L’edificio che ospita il Museo, sapientemente restaurato, presenta una superficie superiore ai 700 m2 e si trova all’interno dell’antica “Fabbrica dell’Oro” (1901) di Giuseppe Gualino (padre del più noto Riccardo, grande imprenditore biellese e collezionista d’arte), esempio di archeologia industriale e importante punto di riferimento per quanto riguarda l’arte orafa nell’Italia dei primi del novecento. Gli spazi si compongono innanzitutto di un’esposizione permanente, che raccoglie 150 opere e installazioni di 120 artisti italiani e internazionali (questi ultimi provenienti da ben 23 paesi diversi).

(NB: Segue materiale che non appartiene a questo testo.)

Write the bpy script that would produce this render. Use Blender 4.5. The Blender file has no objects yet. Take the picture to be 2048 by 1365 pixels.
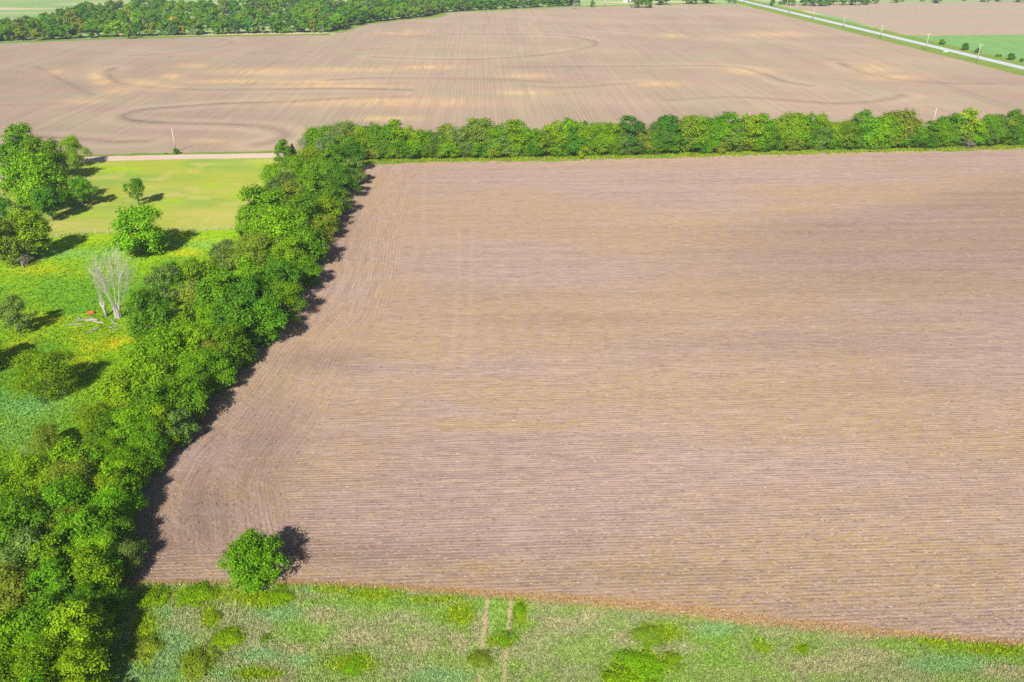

Il Museo si compone inoltre di una sala per proiezioni video e di una parte destinata esclusivamente a mostre temporanee. Dall’apertura a oggi sono state realizzate quattordici mostre, tutte di grande successo di critica e pubblico: “Andy Warhol & Company”; “Plastica italiana”; “Michelangelo Pistoletto. Opere storiche dal 1959”; “Umberto Mariani: Prima del Piombo. Opere storiche”; “Luca Alinari. Sconosciuti anni Settanta”; “Bertozzi & Casoni. Grandi Ceramiche”; “Omaggio a Plinio Martelli”; “Ugo Nespolo. Opere storiche”, “Robert Rauschenberg - XXXIV Tavole per l’Inferno di Dante”; “Arte Africana. Dal tradizionale al Contemporaneo”; “La Vespa nella Storia e nell’Arte”; “Omar Ronda. Osiris”; “Omar Ronda. Anthology”; “Gianni Depaoli - Hope”.
La presidenza e la direzione artistica sono affidate a Mariella Genova Ronda.
Il curatore del Museo è Mark Bertazzoli.